* THE TASK *
Reproduce the material below line by line, beginning with its first line and ending with the line that contains "from mathutils import Vector, Matrix, Euler"; leave out pictures.

* DATA SHOWN *
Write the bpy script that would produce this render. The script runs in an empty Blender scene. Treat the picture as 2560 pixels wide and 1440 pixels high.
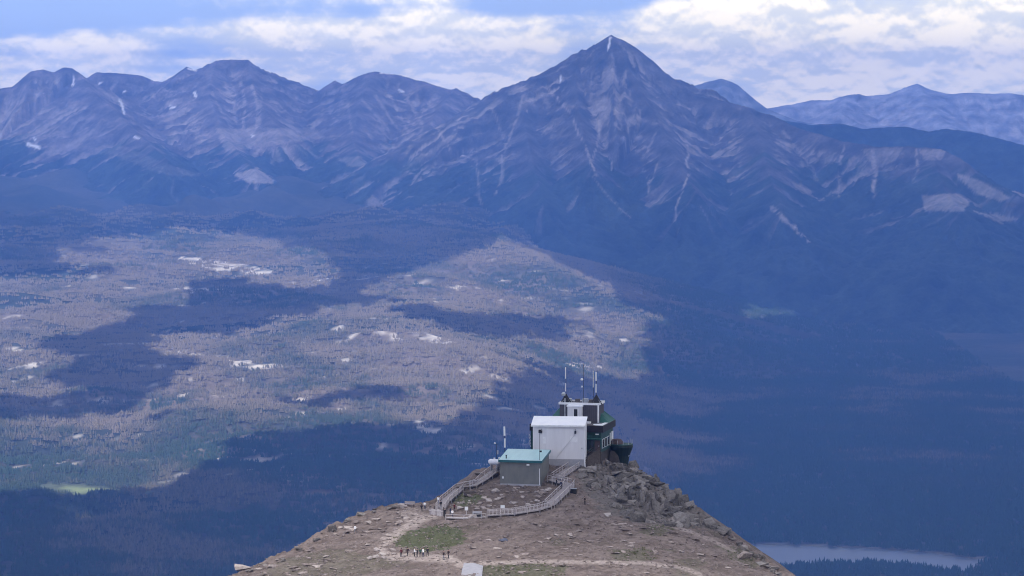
import bpy, bmesh, math, random
import numpy as np
from mathutils import Vector, Matrix, Euler

random.seed(7)
RNG = np.random.default_rng(11)
SC = bpy.context.scene
COL = SC.collection
R = math.radians

# ------------------------------------------------------------------ camera
CZ = 1340.0                      # camera height above the datum (valley floor is near 80)
F = 7200.0                       # focal length measured in photograph pixels (2560 wide)
PITCH = math.atan2(470.0, F)     # horizon at row 250
cam_d = bpy.data.cameras.new('camera')
cam = bpy.data.objects.new('camera', cam_d); COL.objects.link(cam)
cam.location = (0, 0, CZ)
cam.rotation_euler = (math.pi / 2 - PITCH, 0, 0)
cam_d.sensor_width = 36.0
cam_d.lens = 36.0 * F / 2560.0
cam_d.clip_start = 1.0
cam_d.clip_end = 200000.0
SC.camera = cam

# ------------------------------------------------------------------ light and sky
SUN_AZ, SUN_EL = R(-34.0), R(53.0)        # behind the camera, to its left
S = np.array([math.sin(SUN_AZ) * math.cos(SUN_EL), -math.cos(SUN_AZ) * math.cos(SUN_EL), math.sin(SUN_EL)])
sun_d = bpy.data.lights.new('sun', 'SUN'); sun_d.energy = 5.0; sun_d.angle = R(0.53); sun_d.color = (1.0, 0.95, 0.88)
sun = bpy.data.objects.new('sun', sun_d); COL.objects.link(sun)
sun.rotation_euler = Vector((-S[0], -S[1], -S[2])).to_track_quat('-Z', 'Y').to_euler()
sun.location = (0, 0, 6000)

world = bpy.data.worlds.new('World'); SC.world = world
world.use_nodes = True


def build_world():
    nt = world.node_tree; N = nt.nodes; L = nt.links; N.clear()
    def n(t, **k):
        x = N.new(t)
        for a, b in k.items(): setattr(x, a, b)
        return x
    def m(op, a, b=None, c=None):
        x = n('ShaderNodeMath', operation=op)
        for i, v in enumerate((a, b, c)):
            if v is None: continue
            if isinstance(v, (int, float)): x.inputs[i].default_value = v
            else: L.new(v, x.inputs[i])
        return x.outputs[0]
    def sstep(v, lo, hi, a=0.0, b=1.0):
        x = n('ShaderNodeMapRange', interpolation_type='SMOOTHSTEP')
        L.new(v, x.inputs['Value'])
        for nm, q in (('From Min', lo), ('From Max', hi), ('To Min', a), ('To Max', b)): x.inputs[nm].default_value = q
        return x.outputs[0]
    def mix(f, a, b, blend='MIX'):
        x = n('ShaderNodeMix', data_type='RGBA', blend_type=blend)
        if isinstance(f, (int, float)): x.inputs[0].default_value = f
        else: L.new(f, x.inputs[0])
        for i, v in ((6, a), (7, b)):
            if isinstance(v, tuple): x.inputs[i].default_value = (*v, 1)
            else: L.new(v, x.inputs[i])
        return x.outputs[2]
    sky = n('ShaderNodeTexSky', sky_type='NISHITA')
    sky.sun_disc = False; sky.sun_elevation = SUN_EL; sky.sun_rotation = math.atan2(S[0], S[1])
    sky.altitude = 2300; sky.air_density = 1.0; sky.dust_density = 0.6; sky.ozone_density = 3.0
    tc = n('ShaderNodeTexCoord')
    sep = n('ShaderNodeSeparateXYZ'); L.new(tc.outputs['Generated'], sep.inputs[0])
    X, Y, Z = sep.outputs
    az = m('ARCTAN2', X, Y)                        # radians, 0 straight ahead
    el = m('ARCSINE', Z)
    def noise(sx, sy, off, detail, rough, dz=0.0, dist=0.0):
        cb = n('ShaderNodeCombineXYZ')
        # finer rows close to the horizon, as for a layer seen edge on
        e2 = m('DIVIDE', m('ADD', el, dz), m('ADD', m('ABSOLUTE', el), 0.10))
        L.new(m('MULTIPLY', m('SINE', az), sx), cb.inputs[0]); L.new(m('MULTIPLY', m('COSINE', az), sx), cb.inputs[1])
        L.new(m('MULTIPLY_ADD', e2, sy, off), cb.inputs[2])
        t = n('ShaderNodeTexNoise'); t.inputs['Scale'].default_value = 1.0
        t.inputs['Detail'].default_value = detail; t.inputs['Roughness'].default_value = rough
        t.inputs['Distortion'].default_value = dist
        L.new(cb.outputs[0], t.inputs['Vector'])
        return t.outputs[0]
    big = noise(15.0, 6.0, SKY_OFF[0], 5, 0.5)
    big_up = noise(15.0, 6.0, SKY_OFF[0], 5, 0.5, dz=0.0035)
    fine = noise(75.0, 17.0, SKY_OFF[1], 6, 0.54, dist=0.15)
    fine_up = noise(75.0, 17.0, SKY_OFF[1], 6, 0.54, dz=0.0014, dist=0.15)
    band = noise(5.0, 30.0, SKY_OFF[2], 4, 0.5)
    # a bank of cloud lies along the horizon, broken cloud above it
    bank = m('MULTIPLY', sstep(m('SUBTRACT', el, m('MULTIPLY', az, 0.04)), 0.034, 0.0265), 0.17)
    bank = m('ADD', bank, m('MULTIPLY', sstep(az, -0.06, 0.13), 0.07))
    cov = m('ADD', m('ADD', m('MULTIPLY', big, 0.75), m('MULTIPLY', fine, 0.14)), m('MULTIPLY', band, 0.15))
    cov = m('ADD', cov, bank)
    cloud = sstep(cov, 0.53, 0.70)
    lit = m('ADD', m('MULTIPLY', m('SUBTRACT', big, big_up), 2.6), m('MULTIPLY', m('SUBTRACT', fine, fine_up), 2.4))
    lit = m('ADD', lit, m('MULTIPLY', m('SUBTRACT', fine, 0.5), 1.2))
    lit = m('ADD', lit, m('MULTIPLY', m('SUBTRACT', cov, 0.66), 1.3))
    lit = sstep(lit, -0.26, 0.46)
    ccol = mix(lit, (0.86, 0.86, 0.78), (1.34, 1.20, 0.90))
    sc = n('ShaderNodeVectorMath', operation='MULTIPLY'); L.new(sky.outputs[0], sc.inputs[0]); sc.inputs[1].default_value = (0.075, 0.092, 0.125)
    clear = mix(sstep(el, 0.0, 0.06), (0.52, 0.63, 0.84), (0.30, 0.44, 0.78))
    clear = mix(sstep(el, 0.05, 0.35), clear, sc.outputs[0])
    c = mix(cloud, clear, ccol)
    c = mix(sstep(el, -0.02, -0.06), c, (0.12, 0.17, 0.30))
    bg = n('ShaderNodeBackground'); L.new(c, bg.inputs[0]); bg.inputs[1].default_value = 1.0
    out = n('ShaderNodeOutputWorld'); L.new(bg.outputs[0], out.inputs[0])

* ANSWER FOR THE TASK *
Write the bpy script that would produce this render. The script runs in an empty Blender scene. Treat the picture as 2560 pixels wide and 1440 pixels high.
import bpy, bmesh, math, random
import numpy as np
from mathutils import Vector, Matrix, Euler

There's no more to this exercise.